The thing is, it’s not easy to go with the flow. A lot of the time I feel pissed off or just not right. I spend lots of energy trying to mirror and understand what the people around me want or need me to be.
This is the type of dialog that’s running through my mind constantly:
Example 1: It looks like my friend is sad. Do they need a pep talk because they’ve had a hard day? I’ve got that covered, I’m the best at pep talks!
Example 2: Someone is being left out of the group! I must ask them a question or smile at them, so they know they are included.
It’s exhausting and most of the time overstimulating to decipher and soothe the needs of others. Yet, it makes me feel like a good person. Side note: what happens when I stop soothing the needs around me? Will people like me?
I’m focusing on my needs, trying to understand how I feel in a situation instead of understanding how I might be perceived or how others feel.

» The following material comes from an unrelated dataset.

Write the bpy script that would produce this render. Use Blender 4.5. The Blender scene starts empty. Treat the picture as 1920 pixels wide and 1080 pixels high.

I’m trusting myself. Here are a few ways I trusted myself this week!
Example 1: Someone I was set up with asked me on a date. I felt apprehensive and asked to chat longer to get to know each other before the date. In the past, I would have focused on how that might make them feel, now I trust that my feelings are valid and ask for what I need.
Example 2: I told my friend I couldn’t give them a ride to a class we were taking together. I had previously told them I could but found out it was out of the way. Past me would have done it just because I had said I would. Now I can trust myself and know when I feel happy giving a ride to a friend and when it’s stressful and not something I want to do.